Development opportunities need careful handling

Demand for development land is recovering in some areas, but work is needed to maximise opportunities for farmers and landowners.


“All sizes of developers are back in the market, from one-man bands to plc housebuilders,” said Stephen Rutledge of Fisher German’s Thame office.


“The big companies are most active – they have recapitalised after the financial hiatus, helped by profits from building out land bought relatively cheaply after 2008.”


Development land values varied widely depending on location. The South East, central South and Midlands contained most English hotspots, said Mr Rutledge. “Good 4+ acres sites on the edge of well-serviced towns can yield 50-70 houses and are worth up to £1m/acre, not far off pre-credit-crunch levels.”


Smaller plots of half an acre suitable for four to five village houses were likely to be worth even more as they would not be subject to Section 106 agreements. These imposed certain site-specific requirements, such as improved or additional infrastructure or a proportion of affordable housing, which could substantially reduce profit margins, he explained.


In the East of England, the market was more cautious, said David Brooks of Robinson & Hall’s Ipswich office. Developers were choosy and price cautious, especially given the extra cost burden of the new Community Infrastructure Levy – a general charge to fund new infrastructure in the area being developed.


“House prices are also so much lower than they were, and land values are reflecting that. However, location is everything and values vary considerably.”


Only a few best plots would be worth what they were a few years ago, Mr Brooks said. Typically, single plot values were £60,000-80,000, down from £100,000-150,000, and larger sites with planning consent £500-600,000/acre.


In Scotland, Richard Thompson of Smiths Gore’s Edinburgh office reported good developer interest for the right sites, particularly in the central belt and Aberdeen.


But where a fully-serviced, well-located site suitable for 50-100 houses might have fetched more than £900,000 a developable acre five years ago, landowners could expect about £600,000 today. Values typically ranged from £300,000-700,000 a developable acre.


“Developers are looking for multiple smaller sites with as few constraints as possible,” he said. “The value of every site is very dependent on the cost of opening it up, but is ultimately constrained by the fact that house sales have slowed by 50% since the economic downturn.


“The strategic land market is beginning to work again with option fees being paid, but landowners should take advice on promoting land to secure the best return.”


Landowners had to be alert to take advantage of all opportunities, said Mr Rutledge. Obtaining planning consent was a major but often very costly step. One way to mitigate cost was an option agreement, where the developer funded the process and a deal was then struck for the land.


However, he believed a promotion agreement was better. Here, a promoter funded the planning consent so the land could be put up for sale on the open market once it was obtained, improving the chance of realising its true value.

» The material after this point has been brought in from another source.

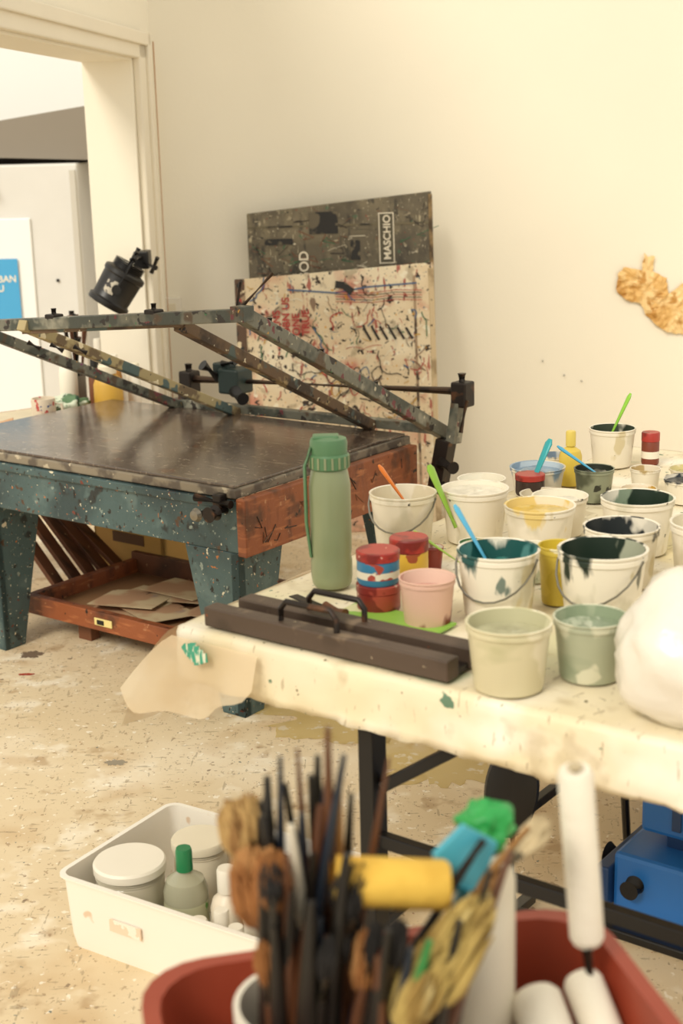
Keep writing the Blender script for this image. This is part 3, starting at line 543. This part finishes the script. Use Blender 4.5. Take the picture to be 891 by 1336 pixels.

Landowners could boost their chances of attracting a developer by being flexible and perhaps by forming a joint venture, supplying the land and sharing in the build profits, said Mr Rutledge. A similar approach could also help unlock option agreements that had been struck when land prices were higher.


Rupert Clark of Smiths Gore’s Petworth office said the current market required a more intelligent, structured approach to selling than when it was at its prime.

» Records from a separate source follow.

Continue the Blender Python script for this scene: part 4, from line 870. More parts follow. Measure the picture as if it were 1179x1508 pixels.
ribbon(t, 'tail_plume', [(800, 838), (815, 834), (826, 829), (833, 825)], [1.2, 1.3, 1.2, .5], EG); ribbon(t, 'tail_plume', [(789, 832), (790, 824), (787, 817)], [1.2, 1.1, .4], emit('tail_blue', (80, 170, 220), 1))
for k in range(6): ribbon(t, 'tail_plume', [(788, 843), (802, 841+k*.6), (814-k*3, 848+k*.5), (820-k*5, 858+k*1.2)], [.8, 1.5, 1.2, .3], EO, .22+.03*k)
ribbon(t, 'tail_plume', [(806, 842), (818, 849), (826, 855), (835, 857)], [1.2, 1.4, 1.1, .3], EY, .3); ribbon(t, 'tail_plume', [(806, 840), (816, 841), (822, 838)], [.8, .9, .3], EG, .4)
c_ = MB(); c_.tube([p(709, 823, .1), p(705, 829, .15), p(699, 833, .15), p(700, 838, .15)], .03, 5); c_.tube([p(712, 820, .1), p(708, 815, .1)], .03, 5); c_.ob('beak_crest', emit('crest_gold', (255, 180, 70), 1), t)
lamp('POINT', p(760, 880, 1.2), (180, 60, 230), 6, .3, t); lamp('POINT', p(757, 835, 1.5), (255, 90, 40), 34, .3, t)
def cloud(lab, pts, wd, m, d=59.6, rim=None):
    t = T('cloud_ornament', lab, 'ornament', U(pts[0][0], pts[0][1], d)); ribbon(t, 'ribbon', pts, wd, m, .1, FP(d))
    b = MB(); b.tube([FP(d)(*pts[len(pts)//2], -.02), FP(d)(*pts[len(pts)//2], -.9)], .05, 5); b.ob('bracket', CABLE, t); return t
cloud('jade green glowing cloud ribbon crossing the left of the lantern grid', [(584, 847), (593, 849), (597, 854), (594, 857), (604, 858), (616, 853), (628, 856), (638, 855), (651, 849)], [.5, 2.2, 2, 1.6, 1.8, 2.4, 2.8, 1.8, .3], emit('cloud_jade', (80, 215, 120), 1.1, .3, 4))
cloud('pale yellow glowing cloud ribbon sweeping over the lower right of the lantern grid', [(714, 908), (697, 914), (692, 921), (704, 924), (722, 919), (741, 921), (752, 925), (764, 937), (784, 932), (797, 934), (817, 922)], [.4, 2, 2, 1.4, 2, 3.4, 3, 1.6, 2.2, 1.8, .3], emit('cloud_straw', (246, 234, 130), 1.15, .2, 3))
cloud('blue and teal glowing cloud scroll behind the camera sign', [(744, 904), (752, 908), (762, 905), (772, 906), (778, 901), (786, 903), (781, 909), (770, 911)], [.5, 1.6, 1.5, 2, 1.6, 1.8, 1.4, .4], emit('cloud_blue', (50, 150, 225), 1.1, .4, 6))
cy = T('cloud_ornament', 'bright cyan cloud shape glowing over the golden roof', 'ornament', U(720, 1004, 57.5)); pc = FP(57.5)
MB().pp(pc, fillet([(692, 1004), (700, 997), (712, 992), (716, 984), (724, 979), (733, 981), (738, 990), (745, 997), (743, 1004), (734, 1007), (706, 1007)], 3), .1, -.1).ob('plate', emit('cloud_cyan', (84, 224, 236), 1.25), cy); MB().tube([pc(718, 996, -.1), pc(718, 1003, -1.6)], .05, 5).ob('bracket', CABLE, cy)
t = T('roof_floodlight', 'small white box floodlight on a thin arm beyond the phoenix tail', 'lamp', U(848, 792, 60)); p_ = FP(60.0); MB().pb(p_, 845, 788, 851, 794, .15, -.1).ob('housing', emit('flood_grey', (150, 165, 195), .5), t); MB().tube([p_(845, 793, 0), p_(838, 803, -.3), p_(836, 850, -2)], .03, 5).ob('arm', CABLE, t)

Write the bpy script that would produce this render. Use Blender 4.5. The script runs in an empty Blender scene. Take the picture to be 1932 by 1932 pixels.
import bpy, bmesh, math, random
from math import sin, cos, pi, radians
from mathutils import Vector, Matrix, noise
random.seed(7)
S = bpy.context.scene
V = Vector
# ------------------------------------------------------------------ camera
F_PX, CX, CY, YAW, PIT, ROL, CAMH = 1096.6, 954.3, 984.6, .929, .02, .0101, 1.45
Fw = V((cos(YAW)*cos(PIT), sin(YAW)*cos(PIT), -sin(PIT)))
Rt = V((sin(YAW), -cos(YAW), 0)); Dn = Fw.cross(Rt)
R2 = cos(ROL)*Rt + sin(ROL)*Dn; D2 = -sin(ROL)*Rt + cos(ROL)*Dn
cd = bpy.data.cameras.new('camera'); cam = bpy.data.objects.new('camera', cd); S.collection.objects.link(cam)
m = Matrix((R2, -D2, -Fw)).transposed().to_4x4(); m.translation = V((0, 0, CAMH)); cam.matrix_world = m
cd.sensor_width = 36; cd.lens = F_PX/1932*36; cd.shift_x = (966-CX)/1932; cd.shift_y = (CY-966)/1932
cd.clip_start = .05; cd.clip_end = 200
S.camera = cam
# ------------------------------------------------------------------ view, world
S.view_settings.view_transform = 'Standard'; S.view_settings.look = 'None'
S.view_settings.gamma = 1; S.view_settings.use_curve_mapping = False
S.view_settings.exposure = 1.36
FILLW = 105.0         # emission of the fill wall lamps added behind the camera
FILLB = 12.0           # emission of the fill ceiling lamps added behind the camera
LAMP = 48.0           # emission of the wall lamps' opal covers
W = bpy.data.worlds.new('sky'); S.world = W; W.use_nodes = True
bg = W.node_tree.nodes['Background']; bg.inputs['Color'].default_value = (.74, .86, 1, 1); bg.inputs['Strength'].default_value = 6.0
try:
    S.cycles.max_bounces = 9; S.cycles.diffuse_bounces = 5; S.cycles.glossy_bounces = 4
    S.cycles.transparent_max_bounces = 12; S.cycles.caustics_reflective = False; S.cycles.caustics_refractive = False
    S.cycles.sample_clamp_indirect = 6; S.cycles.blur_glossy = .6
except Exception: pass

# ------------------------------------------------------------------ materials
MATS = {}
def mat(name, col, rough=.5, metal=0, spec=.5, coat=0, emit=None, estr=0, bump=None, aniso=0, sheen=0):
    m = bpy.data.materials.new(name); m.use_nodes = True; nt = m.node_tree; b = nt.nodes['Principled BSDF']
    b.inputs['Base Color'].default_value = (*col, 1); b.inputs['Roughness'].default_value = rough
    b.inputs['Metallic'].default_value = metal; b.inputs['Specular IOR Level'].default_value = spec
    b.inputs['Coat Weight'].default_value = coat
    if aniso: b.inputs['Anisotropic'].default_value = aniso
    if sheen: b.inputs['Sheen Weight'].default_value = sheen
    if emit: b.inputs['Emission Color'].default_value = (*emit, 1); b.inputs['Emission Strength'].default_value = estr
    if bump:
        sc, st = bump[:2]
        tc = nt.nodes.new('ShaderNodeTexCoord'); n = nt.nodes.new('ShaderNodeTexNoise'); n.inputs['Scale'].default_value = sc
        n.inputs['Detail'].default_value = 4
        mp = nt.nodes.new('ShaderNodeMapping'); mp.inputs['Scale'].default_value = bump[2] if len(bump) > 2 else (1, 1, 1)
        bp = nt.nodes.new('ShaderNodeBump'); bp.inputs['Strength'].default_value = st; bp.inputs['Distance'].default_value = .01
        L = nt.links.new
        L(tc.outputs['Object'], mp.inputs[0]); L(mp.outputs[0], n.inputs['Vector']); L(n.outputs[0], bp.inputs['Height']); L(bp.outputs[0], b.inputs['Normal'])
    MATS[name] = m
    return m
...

“It is becoming increasingly important to match market demand, rather than sell all at one go. By using the promotion route and selling smaller parcels off over time, landowners will realise better values than they would by putting all the land into an option agreement.”


Developers were more risk-averse than at the peak of the market, he said. “They want an easily developed site with as few add-on costs as possible. Try to clear all potential obstacles before entering into a deal.”